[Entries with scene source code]
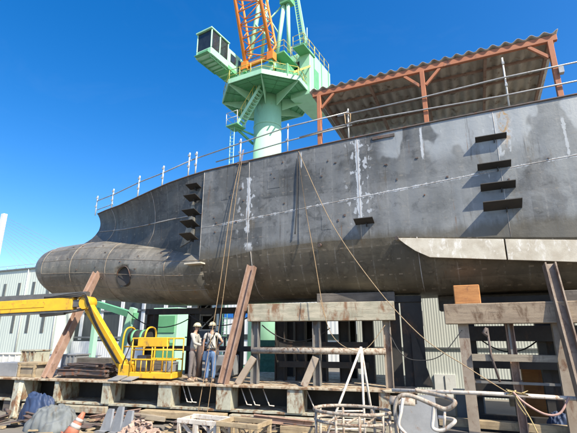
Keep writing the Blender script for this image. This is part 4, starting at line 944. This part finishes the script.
# ------------------------------------------------------------------ people
def skin_mesh(name, verts, edges, rad, mat, parent, root=0, sub=1):
    o0 = ORG[parent]; me = bpy.data.meshes.new(name); me.from_pydata([tuple(V(p)) for p in verts], edges, []); me.update()
    o = bpy.data.objects.new(name, me); COL.objects.link(o)
    md = o.modifiers.new('skin', 'SKIN'); md.use_smooth_shade = True; md.branch_smoothing = .3
    for i, r in enumerate(rad):
        sv = me.skin_vertices[0].data[i]; sv.radius = r if isinstance(r, tuple) else (r, r); sv.use_root = (i == root)
    sb = o.modifiers.new('sub', 'SUBSURF'); sb.levels = sb.render_levels = sub
    bpy.context.view_layer.update()
    m2 = bpy.data.meshes.new_from_object(o.evaluated_get(bpy.context.evaluated_depsgraph_get())); bpy.data.objects.remove(o)
    m2.name = name; o = bpy.data.objects.new(name, m2); COL.objects.link(o); m2.materials.clear(); m2.materials.append(MT[mat])
    for p in m2.polygons: p.use_smooth = True
    o.parent = parent; ORG[o] = o0; return o
def xf(yaw, H_):
    c, s = cos(yaw), sin(yaw)
    return lambda x, y, z: Vector((c*x-s*y, s*x+c*y, z))*(H_/1.75)   # person faces +y locally, x to its right
def fingers(V_, E, R, wrist_i, wp, d, side, nrm):
    """palm and five unequal bent fingers as branches of the same body skin"""
    d = V(d).normalized(); s = V(side).normalized(); n = V(nrm).normalized(); b = len(V_)
    V_.append(wp+d*.05); E.append((wrist_i, b)); R.append((.024, .018)); V_.append(wp+d*.085); E.append((b, b+1)); R.append((.026, .016))
    for k, (off, L) in enumerate([(-.03, .062), (-.010, .075), (.011, .07), (.031, .055)]):
        i = len(V_); q = wp+d*.095+s*off; V_.append(q); E.append((b+1, i)); R.append(.009)
        V_.append(q+d*L*.5+n*.012); E.append((i, i+1)); R.append(.0085); V_.append(q+d*L*.85+n*.04); E.append((i+1, i+2)); R.append(.007)
    i = len(V_); q = wp+d*.045-s*.035; V_.append(q); E.append((b, i)); R.append(.011); V_.append(q+d*.035-s*.02+n*.015); E.append((i, i+1)); R.append(.0095); V_.append(q+d*.06-s*.022+n*.03); E.append((i+1, i+2)); R.append(.008)
def person(loc, yaw, H_, label, shirt, pants, armL, armR, long_sleeve, straps, hat='helmet', lean=.0, legs=((-.1, .02), (.1, -.03)), glove=False):
    t = thing('person', label, 'person', loc); L = xf(yaw, H_)
    P = lambda x, y, z: ORG[t]*0+L(x, y+lean*max(0, z-.95), z)
    sh = [P(-.185, 0, 1.43), P(.185, 0, 1.43)]
    el = [P(*armL[0]), P(*armR[0])]; wr = [P(*armL[1]), P(*armR[1])]
    Vv = [P(0, 0, .95), P(0, .01, 1.12), P(0, 0, 1.30), P(0, -.005, 1.43), P(0, .005, 1.52), P(0, .025, 1.60), P(0, .03, 1.70)]
    E = [(0, 1), (1, 2), (2, 3), (3, 4), (4, 5), (5, 6)]; R = [(.15, .11), (.135, .10), (.15, .105), (.10, .075), .055, (.078, .09), (.075, .088)]
    for k in (0, 1):
        i = len(Vv); Vv += [sh[k], el[k], wr[k]]; E += [(3, i), (i, i+1), (i+1, i+2)]; R += [.06, .042, .03]
        d = (wr[k]-el[k]).normalized(); fingers(Vv, E, R, i+2, wr[k], d, L(0, 1, 0) if k == 0 else L(0, 1, 0), L(1 if k == 0 else -1, 0, 0)*-1)
        lx, fy = legs[k]; i = len(Vv)
        Vv += [P(lx*.95, 0, .88), P(lx*1.1, fy+.03, .5), P(lx*1.15, fy, .09), P(lx*1.25, fy+.13, .04)]; E += [(0, i), (i, i+1), (i+1, i+2), (i+2, i+3)]; R += [.088, .06, .043, .035]
    body = skin_mesh('body', Vv, E, R, 'skin', t)
    # face details on the head: nose, ears, eyes
    m = MB(); o0 = ORG[t]
    def W(x, y, z): return o0+P(x, y, z)
    m.tube([W(0, .115, 1.665), W(0, .135, 1.63), W(0, .118, 1.618)], [.008, .015, .01], 6)
    for k in (-1, 1): m.tube([W(k*.078, .02, 1.67), W(k*.09, .01, 1.655), W(k*.08, .02, 1.62)], [.012, .02, .01], 6)
    m.build('face_features', 'skin', t)
    m = MB()
    for k in (-1, 1): m.box(W(k*.032, .112, 1.662), (.022, .012, .01))
    m.box(W(0, .115, 1.592), (.045, .01, .007)); m.build('eyes_and_mouth', 'strap', t)
    m = MB(); m.grid([[W(.092*sin(a)*cos(b), .02+.105*sin(a)*sin(b)-.012, 1.64+.08*cos(a)) for a in [pi*(.25+.5*j/6) for j in range(7)]] for b in [pi+pi*i/12 for i in range(13)]]); m.build('hair', 'strap', t)
    # shirt
    Sv = [P(0, 0, .92), P(0, .01, 1.1), P(0, 0, 1.28), P(0, -.005, 1.42), P(0, .003, 1.48)]; Se = [(0, 1), (1, 2), (2, 3), (3, 4)]; Sr = [(.178, .138), (.165, .128), (.178, .13), (.12, .095), (.068, .066)]
    for k in (0, 1):
        i = len(Sv); e = el[k]
        if long_sleeve: Sv += [sh[k], e, e.lerp(wr[k], .9)]; Se += [(3, i), (i, i+1), (i+1, i+2)]; Sr += [.078, .06, .045]
        else: Sv += [sh[k], sh[k].lerp(e, .62)]; Se += [(3, i), (i, i+1)]; Sr += [.078, .064]
    skin_mesh('shirt', Sv, Se, Sr, shirt, t)
    Tv = [P(0, 0, 1.0), P(0, 0, .9)]; Te = [(0, 1)]; Tr = [(.165, .128), (.172, .14)]
    for k in (0, 1):
        lx, fy = legs[k]; i = len(Tv); Tv += [P(lx*.95, 0, .8), P(lx*1.1, fy+.03, .48), P(lx*1.15, fy, .1)]; Te += [(1, i), (i, i+1), (i+1, i+2)]; Tr += [.105, .08, .068]
    skin_mesh('trousers', Tv, Te, Tr, pants, t)
    for k in (0, 1):
        lx, fy = legs[k]
        skin_mesh('boot', [P(lx*1.15, fy-.03, .1), P(lx*1.15, fy-.03, .05), P(lx*1.2, fy+.09, .045), P(lx*1.25, fy+.19, .035)], [(0, 1), (1, 2), (2, 3)], [.055, .05, .048, .035], 'boot', t)
        if glove:
            d = (wr[k]-el[k]).normalized(); skin_mesh('glove_cuff', [wr[k]-d*.05, wr[k]+d*.03], [(0, 1)], [.045, .036], 'glove', t)
    # hard hat
    hc = (0, .03, 1.705); m = MB()
    m.grid([[W(hc[0]+.108*sin(a)*cos(b), hc[1]+.128*sin(a)*sin(b), hc[2]+.115*cos(a)) for a in [pi/2*j/8 for j in range(9)]] for b in [2*pi*i/24 for i in range(25)]])
    m.grid([[W(hc[0]+(.106+r)*cos(b), hc[1]+(.126+r*(1.6 if sin(b) > 0 else .6))*sin(b), hc[2]-.003-r*.2) for r in (0, .03)] for b in [2*pi*i/24 for i in range(25)]])
    ho = m.build('hard_hat', hat, t); s = ho.modifiers.new('t', 'SOLIDIFY'); s.thickness = .006
    if straps:
        m = MB()
        for k in (-1, 1):
            m.tube(smoothpts([W(k*.13, .13, 1.2), W(k*.12, .11, 1.36), W(k*.115, 0, 1.50), W(k*.09, -.13, 1.38), W(0, -.142, 1.24), W(-k*.13, -.135, 1.03)], 6), .019, 6)
        m.tube([W(.178*cos(a), .145*sin(a), 1.0) for a in [2*pi*i/20 for i in range(20)]], .028, 6, True)
        m.build('harness', 'strap', t)
    return t
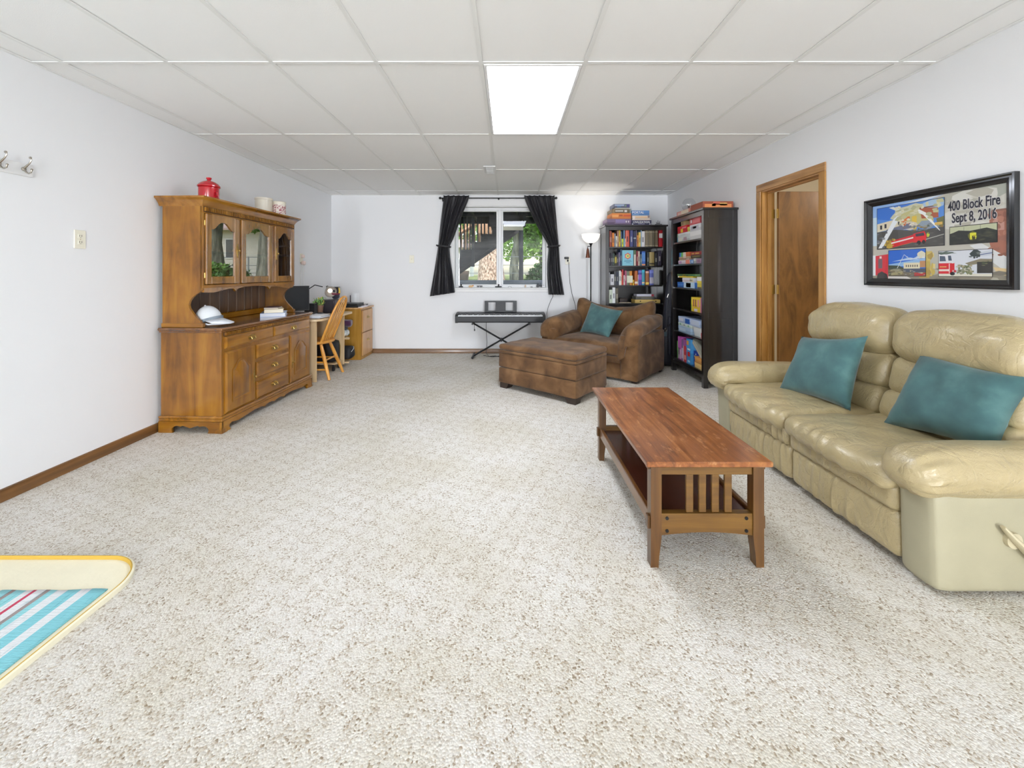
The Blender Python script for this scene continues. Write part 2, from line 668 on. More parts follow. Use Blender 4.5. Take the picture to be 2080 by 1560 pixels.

- GIVEN INSTRUCTION: Copy each line holding the word "script" from the listing above.

- TASK OUTPUT:
Keep writing the Blender script for this image. This is part 4, starting at line 944. This part finishes the script.
The Blender Python script for this scene continues. Write part 2, from line 668 on. More parts follow. Use Blender 4.5. Take the picture to be 2080 by 1560 pixels.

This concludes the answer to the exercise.